Omit all pictures and give the records below again exactly as written.
:: Exercise input
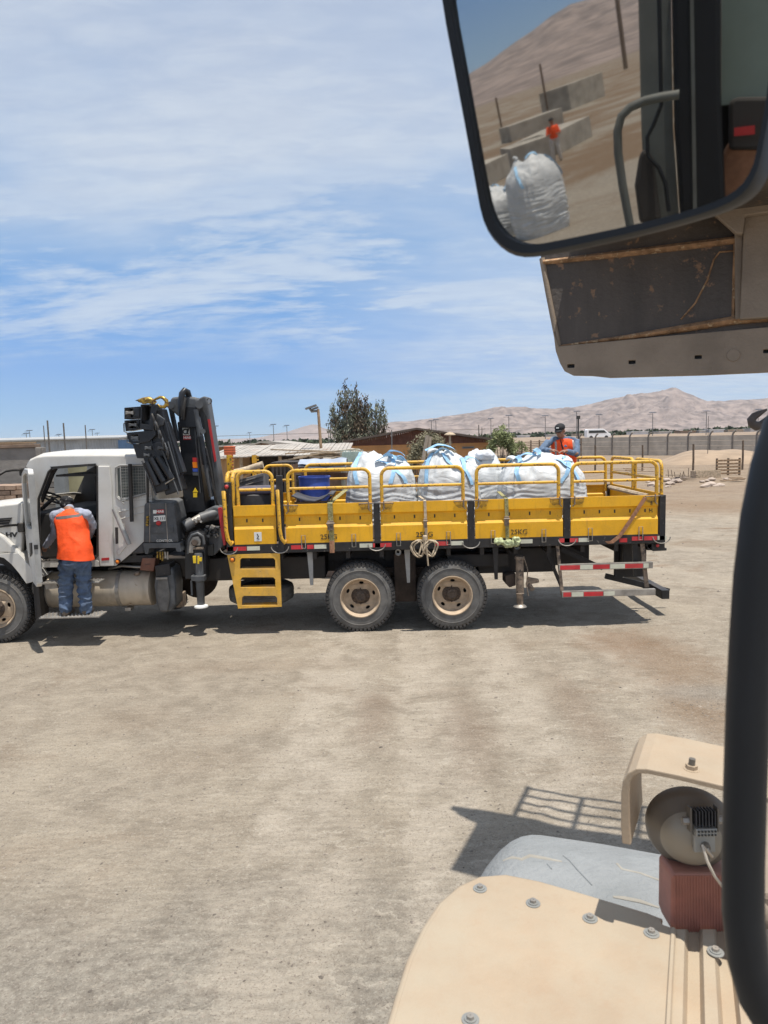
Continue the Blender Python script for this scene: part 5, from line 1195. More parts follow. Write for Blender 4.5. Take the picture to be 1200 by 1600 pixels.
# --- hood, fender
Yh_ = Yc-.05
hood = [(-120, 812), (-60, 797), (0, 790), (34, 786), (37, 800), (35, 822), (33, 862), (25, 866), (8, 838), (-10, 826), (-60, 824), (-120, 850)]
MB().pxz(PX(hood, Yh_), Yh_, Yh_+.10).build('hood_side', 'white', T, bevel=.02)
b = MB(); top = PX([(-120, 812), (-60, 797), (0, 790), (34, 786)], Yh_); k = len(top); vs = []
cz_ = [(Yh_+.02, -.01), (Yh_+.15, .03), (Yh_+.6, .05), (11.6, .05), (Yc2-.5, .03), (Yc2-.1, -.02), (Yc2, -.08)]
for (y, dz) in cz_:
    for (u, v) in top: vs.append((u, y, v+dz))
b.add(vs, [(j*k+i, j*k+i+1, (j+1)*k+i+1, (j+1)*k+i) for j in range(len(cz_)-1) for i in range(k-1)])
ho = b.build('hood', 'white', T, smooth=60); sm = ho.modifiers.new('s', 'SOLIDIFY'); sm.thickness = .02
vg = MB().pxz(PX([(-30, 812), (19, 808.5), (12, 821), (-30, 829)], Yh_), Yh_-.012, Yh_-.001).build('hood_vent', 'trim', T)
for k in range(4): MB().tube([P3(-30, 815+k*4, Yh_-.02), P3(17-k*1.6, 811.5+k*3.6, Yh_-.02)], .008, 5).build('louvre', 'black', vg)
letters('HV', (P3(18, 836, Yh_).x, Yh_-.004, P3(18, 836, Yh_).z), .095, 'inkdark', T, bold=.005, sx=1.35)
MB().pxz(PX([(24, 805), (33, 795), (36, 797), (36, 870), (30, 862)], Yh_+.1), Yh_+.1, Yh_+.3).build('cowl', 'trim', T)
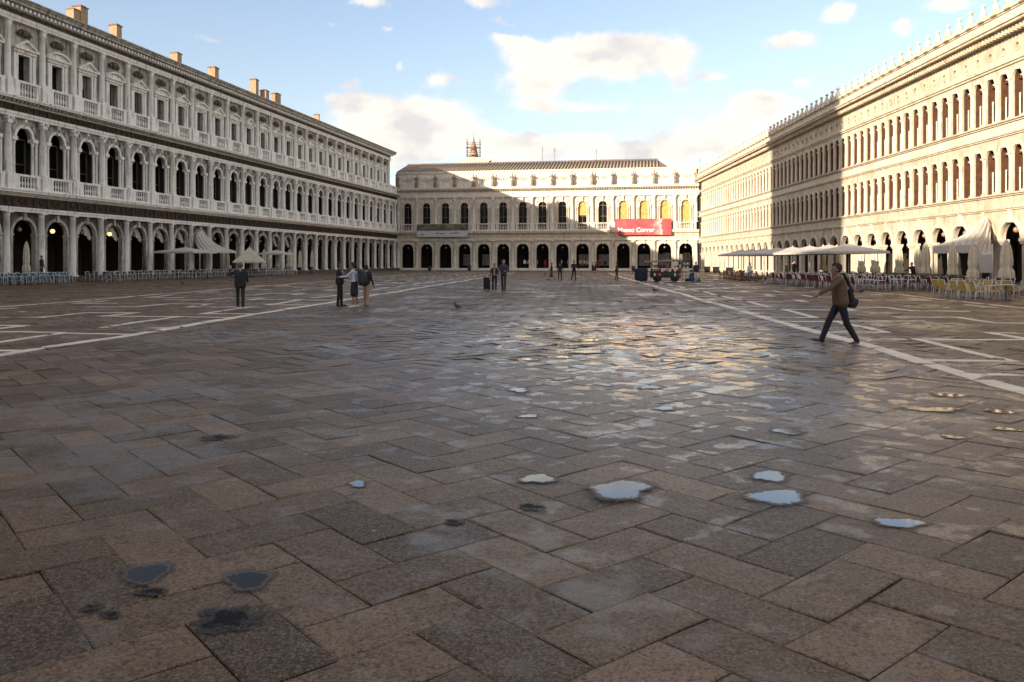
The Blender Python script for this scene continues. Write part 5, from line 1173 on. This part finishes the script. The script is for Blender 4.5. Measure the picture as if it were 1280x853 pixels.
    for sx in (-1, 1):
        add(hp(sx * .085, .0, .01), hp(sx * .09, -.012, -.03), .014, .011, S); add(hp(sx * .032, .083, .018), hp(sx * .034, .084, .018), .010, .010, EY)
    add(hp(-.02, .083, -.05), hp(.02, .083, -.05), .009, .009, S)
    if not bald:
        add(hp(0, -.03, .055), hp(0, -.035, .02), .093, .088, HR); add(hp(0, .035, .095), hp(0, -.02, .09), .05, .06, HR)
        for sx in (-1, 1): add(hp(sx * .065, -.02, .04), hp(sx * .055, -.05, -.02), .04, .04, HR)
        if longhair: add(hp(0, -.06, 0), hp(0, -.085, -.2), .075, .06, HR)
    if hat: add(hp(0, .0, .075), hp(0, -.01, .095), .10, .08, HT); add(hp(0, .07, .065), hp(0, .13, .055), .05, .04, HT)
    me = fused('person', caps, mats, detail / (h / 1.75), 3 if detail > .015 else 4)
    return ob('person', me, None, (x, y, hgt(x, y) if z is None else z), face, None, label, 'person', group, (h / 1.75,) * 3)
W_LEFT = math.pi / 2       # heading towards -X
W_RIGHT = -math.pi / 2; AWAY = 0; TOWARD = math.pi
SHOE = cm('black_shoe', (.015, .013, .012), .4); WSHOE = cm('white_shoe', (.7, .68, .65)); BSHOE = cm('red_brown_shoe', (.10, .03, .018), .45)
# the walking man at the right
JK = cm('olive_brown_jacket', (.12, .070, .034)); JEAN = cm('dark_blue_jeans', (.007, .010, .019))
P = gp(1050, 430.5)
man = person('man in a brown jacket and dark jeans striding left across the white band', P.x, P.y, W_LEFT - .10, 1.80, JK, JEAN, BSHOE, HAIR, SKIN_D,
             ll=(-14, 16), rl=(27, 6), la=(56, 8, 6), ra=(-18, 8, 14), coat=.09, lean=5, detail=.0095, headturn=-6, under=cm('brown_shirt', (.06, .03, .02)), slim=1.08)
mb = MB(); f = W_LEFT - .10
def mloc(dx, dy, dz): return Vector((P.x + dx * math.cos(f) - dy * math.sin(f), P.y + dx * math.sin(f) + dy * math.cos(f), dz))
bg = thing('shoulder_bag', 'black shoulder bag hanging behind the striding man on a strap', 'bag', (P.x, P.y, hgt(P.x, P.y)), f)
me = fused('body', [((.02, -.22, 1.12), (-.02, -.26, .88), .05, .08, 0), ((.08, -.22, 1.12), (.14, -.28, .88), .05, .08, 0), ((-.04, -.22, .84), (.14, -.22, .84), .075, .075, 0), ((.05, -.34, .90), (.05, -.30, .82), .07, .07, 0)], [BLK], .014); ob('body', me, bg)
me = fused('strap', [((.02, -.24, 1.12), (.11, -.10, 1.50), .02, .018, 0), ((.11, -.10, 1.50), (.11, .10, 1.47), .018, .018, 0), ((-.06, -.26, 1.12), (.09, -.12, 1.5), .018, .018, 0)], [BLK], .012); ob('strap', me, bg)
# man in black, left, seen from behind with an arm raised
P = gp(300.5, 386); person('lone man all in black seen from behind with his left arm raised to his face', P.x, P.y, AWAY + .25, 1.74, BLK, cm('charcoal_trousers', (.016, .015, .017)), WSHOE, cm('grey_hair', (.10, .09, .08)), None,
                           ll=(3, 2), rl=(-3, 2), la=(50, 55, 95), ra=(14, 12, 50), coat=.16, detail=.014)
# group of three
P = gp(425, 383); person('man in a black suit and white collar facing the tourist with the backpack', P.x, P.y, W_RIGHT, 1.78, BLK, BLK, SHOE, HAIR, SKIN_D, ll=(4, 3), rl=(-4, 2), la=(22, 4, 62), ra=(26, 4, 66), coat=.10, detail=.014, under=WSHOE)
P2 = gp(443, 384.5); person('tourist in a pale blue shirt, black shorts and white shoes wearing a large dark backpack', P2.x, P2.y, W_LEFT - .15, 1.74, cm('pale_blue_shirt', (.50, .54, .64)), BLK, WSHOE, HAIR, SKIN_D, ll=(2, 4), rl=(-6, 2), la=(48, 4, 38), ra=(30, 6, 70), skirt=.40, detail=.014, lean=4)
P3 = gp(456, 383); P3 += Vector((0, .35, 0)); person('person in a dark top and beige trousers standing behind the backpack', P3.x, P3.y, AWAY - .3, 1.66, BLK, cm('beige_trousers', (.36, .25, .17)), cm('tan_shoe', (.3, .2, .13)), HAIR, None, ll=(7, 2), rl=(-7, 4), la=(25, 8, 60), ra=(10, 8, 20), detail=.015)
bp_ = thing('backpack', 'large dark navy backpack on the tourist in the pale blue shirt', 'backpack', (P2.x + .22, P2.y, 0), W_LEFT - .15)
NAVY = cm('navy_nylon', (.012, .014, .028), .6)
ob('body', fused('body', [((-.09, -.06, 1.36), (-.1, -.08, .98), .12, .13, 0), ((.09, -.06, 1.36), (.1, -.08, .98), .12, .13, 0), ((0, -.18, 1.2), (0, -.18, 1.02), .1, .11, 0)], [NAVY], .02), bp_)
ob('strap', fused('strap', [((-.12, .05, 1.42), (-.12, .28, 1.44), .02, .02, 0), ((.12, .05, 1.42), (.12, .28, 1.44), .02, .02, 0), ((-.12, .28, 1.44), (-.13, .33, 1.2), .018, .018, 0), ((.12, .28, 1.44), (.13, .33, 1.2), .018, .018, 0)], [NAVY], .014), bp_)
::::
● Output of the task
Continue the Blender Python script for this scene: part 5, from line 1195. More parts follow. Write for Blender 4.5. Take the picture to be 1200 by 1600 pixels.
# --- hood, fender
Yh_ = Yc-.05
hood = [(-120, 812), (-60, 797), (0, 790), (34, 786), (37, 800), (35, 822), (33, 862), (25, 866), (8, 838), (-10, 826), (-60, 824), (-120, 850)]
MB().pxz(PX(hood, Yh_), Yh_, Yh_+.10).build('hood_side', 'white', T, bevel=.02)
b = MB(); top = PX([(-120, 812), (-60, 797), (0, 790), (34, 786)], Yh_); k = len(top); vs = []
cz_ = [(Yh_+.02, -.01), (Yh_+.15, .03), (Yh_+.6, .05), (11.6, .05), (Yc2-.5, .03), (Yc2-.1, -.02), (Yc2, -.08)]
for (y, dz) in cz_:
    for (u, v) in top: vs.append((u, y, v+dz))
b.add(vs, [(j*k+i, j*k+i+1, (j+1)*k+i+1, (j+1)*k+i) for j in range(len(cz_)-1) for i in range(k-1)])
ho = b.build('hood', 'white', T, smooth=60); sm = ho.modifiers.new('s', 'SOLIDIFY'); sm.thickness = .02
vg = MB().pxz(PX([(-30, 812), (19, 808.5), (12, 821), (-30, 829)], Yh_), Yh_-.012, Yh_-.001).build('hood_vent', 'trim', T)
for k in range(4): MB().tube([P3(-30, 815+k*4, Yh_-.02), P3(17-k*1.6, 811.5+k*3.6, Yh_-.02)], .008, 5).build('louvre', 'black', vg)
letters('HV', (P3(18, 836, Yh_).x, Yh_-.004, P3(18, 836, Yh_).z), .095, 'inkdark', T, bold=.005, sx=1.35)
MB().pxz(PX([(24, 805), (33, 795), (36, 797), (36, 870), (30, 862)], Yh_+.1), Yh_+.1, Yh_+.3).build('cowl', 'trim', T)
The Blender Python script for this scene continues. Write part 5, from line 1173 on. This part finishes the script. The script is for Blender 4.5. Measure the picture as if it were 1280x853 pixels.
    for sx in (-1, 1):
        add(hp(sx * .085, .0, .01), hp(sx * .09, -.012, -.03), .014, .011, S); add(hp(sx * .032, .083, .018), hp(sx * .034, .084, .018), .010, .010, EY)
    add(hp(-.02, .083, -.05), hp(.02, .083, -.05), .009, .009, S)
    if not bald:
        add(hp(0, -.03, .055), hp(0, -.035, .02), .093, .088, HR); add(hp(0, .035, .095), hp(0, -.02, .09), .05, .06, HR)
        for sx in (-1, 1): add(hp(sx * .065, -.02, .04), hp(sx * .055, -.05, -.02), .04, .04, HR)
        if longhair: add(hp(0, -.06, 0), hp(0, -.085, -.2), .075, .06, HR)
    if hat: add(hp(0, .0, .075), hp(0, -.01, .095), .10, .08, HT); add(hp(0, .07, .065), hp(0, .13, .055), .05, .04, HT)
    me = fused('person', caps, mats, detail / (h / 1.75), 3 if detail > .015 else 4)
    return ob('person', me, None, (x, y, hgt(x, y) if z is None else z), face, None, label, 'person', group, (h / 1.75,) * 3)
W_LEFT = math.pi / 2       # heading towards -X
W_RIGHT = -math.pi / 2; AWAY = 0; TOWARD = math.pi
SHOE = cm('black_shoe', (.015, .013, .012), .4); WSHOE = cm('white_shoe', (.7, .68, .65)); BSHOE = cm('red_brown_shoe', (.10, .03, .018), .45)
# the walking man at the right
JK = cm('olive_brown_jacket', (.12, .070, .034)); JEAN = cm('dark_blue_jeans', (.007, .010, .019))
P = gp(1050, 430.5)
man = person('man in a brown jacket and dark jeans striding left across the white band', P.x, P.y, W_LEFT - .10, 1.80, JK, JEAN, BSHOE, HAIR, SKIN_D,
             ll=(-14, 16), rl=(27, 6), la=(56, 8, 6), ra=(-18, 8, 14), coat=.09, lean=5, detail=.0095, headturn=-6, under=cm('brown_shirt', (.06, .03, .02)), slim=1.08)
mb = MB(); f = W_LEFT - .10
def mloc(dx, dy, dz): return Vector((P.x + dx * math.cos(f) - dy * math.sin(f), P.y + dx * math.sin(f) + dy * math.cos(f), dz))
bg = thing('shoulder_bag', 'black shoulder bag hanging behind the striding man on a strap', 'bag', (P.x, P.y, hgt(P.x, P.y)), f)
me = fused('body', [((.02, -.22, 1.12), (-.02, -.26, .88), .05, .08, 0), ((.08, -.22, 1.12), (.14, -.28, .88), .05, .08, 0), ((-.04, -.22, .84), (.14, -.22, .84), .075, .075, 0), ((.05, -.34, .90), (.05, -.30, .82), .07, .07, 0)], [BLK], .014); ob('body', me, bg)
me = fused('strap', [((.02, -.24, 1.12), (.11, -.10, 1.50), .02, .018, 0), ((.11, -.10, 1.50), (.11, .10, 1.47), .018, .018, 0), ((-.06, -.26, 1.12), (.09, -.12, 1.5), .018, .018, 0)], [BLK], .012); ob('strap', me, bg)
# man in black, left, seen from behind with an arm raised
P = gp(300.5, 386); person('lone man all in black seen from behind with his left arm raised to his face', P.x, P.y, AWAY + .25, 1.74, BLK, cm('charcoal_trousers', (.016, .015, .017)), WSHOE, cm('grey_hair', (.10, .09, .08)), None,
                           ll=(3, 2), rl=(-3, 2), la=(50, 55, 95), ra=(14, 12, 50), coat=.16, detail=.014)
# group of three
P = gp(425, 383); person('man in a black suit and white collar facing the tourist with the backpack', P.x, P.y, W_RIGHT, 1.78, BLK, BLK, SHOE, HAIR, SKIN_D, ll=(4, 3), rl=(-4, 2), la=(22, 4, 62), ra=(26, 4, 66), coat=.10, detail=.014, under=WSHOE)
P2 = gp(443, 384.5); person('tourist in a pale blue shirt, black shorts and white shoes wearing a large dark backpack', P2.x, P2.y, W_LEFT - .15, 1.74, cm('pale_blue_shirt', (.50, .54, .64)), BLK, WSHOE, HAIR, SKIN_D, ll=(2, 4), rl=(-6, 2), la=(48, 4, 38), ra=(30, 6, 70), skirt=.40, detail=.014, lean=4)
P3 = gp(456, 383); P3 += Vector((0, .35, 0)); person('person in a dark top and beige trousers standing behind the backpack', P3.x, P3.y, AWAY - .3, 1.66, BLK, cm('beige_trousers', (.36, .25, .17)), cm('tan_shoe', (.3, .2, .13)), HAIR, None, ll=(7, 2), rl=(-7, 4), la=(25, 8, 60), ra=(10, 8, 20), detail=.015)
bp_ = thing('backpack', 'large dark navy backpack on the tourist in the pale blue shirt', 'backpack', (P2.x + .22, P2.y, 0), W_LEFT - .15)
NAVY = cm('navy_nylon', (.012, .014, .028), .6)
ob('body', fused('body', [((-.09, -.06, 1.36), (-.1, -.08, .98), .12, .13, 0), ((.09, -.06, 1.36), (.1, -.08, .98), .12, .13, 0), ((0, -.18, 1.2), (0, -.18, 1.02), .1, .11, 0)], [NAVY], .02), bp_)
ob('strap', fused('strap', [((-.12, .05, 1.42), (-.12, .28, 1.44), .02, .02, 0), ((.12, .05, 1.42), (.12, .28, 1.44), .02, .02, 0), ((-.12, .28, 1.44), (-.13, .33, 1.2), .018, .018, 0), ((.12, .28, 1.44), (.13, .33, 1.2), .018, .018, 0)], [NAVY], .014), bp_)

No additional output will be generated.